Monorail's deadline is coming. In the end, the monorail board will be stuck with the three obvious alternatives: Shorten the line, increase the tax or scrap the project.
Kevin Phelps, the former Sound Transit finance chairman, has been hired to assess the Seattle Monorail Project. Phelps has looked hard for places to cut. One such place is the 2,500-year earthquake standard, which requires concrete supports in the Sodo area to reach more than 200 feet deep. Another such place, says Phelps, is the agency's borrowing program: It had planned to borrow most of the money up front, which costs more than selling its bonds "just in time."
These sound like good ideas. But Seattle Mayor Greg Nickels should show some skepticism to the newcomer who breezes in, quickly reviews nine months of other people's work and, without peer review, begins suggesting changes to a voluminous, detailed business contract.
Phelps is not a lawyer. He is not a budget analyst. His degree from Washington State University was in journalism, and by trade he is a politician.

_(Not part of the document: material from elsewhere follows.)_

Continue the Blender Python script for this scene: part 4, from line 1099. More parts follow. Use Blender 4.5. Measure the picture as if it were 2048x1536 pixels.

In arguing that car-tab tax collections will grow at 6.1 percent rather than 4.4 percent, he argues that more older people will be buying cars in the future. Maybe so — but a forecast cannot be validated by anecdote.
What Phelps offers is a political push — yet one more validation of the single-track dream. He is leading a high-risk, follow-your-emotions charge into the machine guns of financial reality. Nickels should think twice before he goes over the top.